Da un punto di vista giuridico si può parlare di un “contratto atipico con condizione sospensiva lecita”. Difatti l’articolo 1322 del c.c., prevede che i cittadini possono stipulare i contratti diversi da quelli previsti dalla legge, purché abbiano interessi meritevoli di tutela secondo l’ordinamento giuridico. In questo caso la Cassazione ha evidenziato l’interesse nell’evitare conflitti economici futuri tra coniugi. Non si tratta dunque per la Corte di “mercanteggiare” sul matrimonio, ma di evitare che una eventuale rottura sfoci, come d’abitudine, in guerre patrimoniali devastanti per la famiglia e, molto spesso, in conflitti che ricadono sugli interessi stessi dei minori. Sempre a ragione di detta sentenza troviamo scritto che nella fattispecie la finalità è quella di “un riassetto patrimoniale giusto ed equilibrato, frutto di una valutazione razionale, ponderata”. Quindi è stato proprio questo equilibrio a convincere i giudici che il contratto meritasse piena legittimità.
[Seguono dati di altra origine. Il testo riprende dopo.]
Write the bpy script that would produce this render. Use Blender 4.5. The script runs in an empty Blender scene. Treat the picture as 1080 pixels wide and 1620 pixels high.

Si apre, dunque, una nuova stagione per le famiglie italiane: più libertà, più responsabilità, più volontarietà. In sostanza i coniugi possono decidere tutto ciò che non violi diritti fondamentali e fra questi le questioni che riguardano il benessere e l’interesse dei minori su cui il giudice continua ad avere un ruolo fondamentale di controllo e garanzia. Sono, invece, soprattutto le questioni economiche che potranno essere anticipatamente concordate in modo libero e consapevole, così da evitare lunghe e costose cause giudiziarie.
Si è parlato di un “patto prematrimoniale all’italiana” anche se formalmente nella fattispecie quest’accordo viene sottoscritto dopo il matrimonio. La logica però è la stessa di altri paesi europei e anglosassoni: dare alle persone gli strumenti per tutelarsi e proteggere i propri interessi nel caso in cui l’amore finisca. In un’epoca in cui oltre alla metà dei matrimoni termina con una separazione ed un successivo divorzio, questa appare una scelta ragionevole.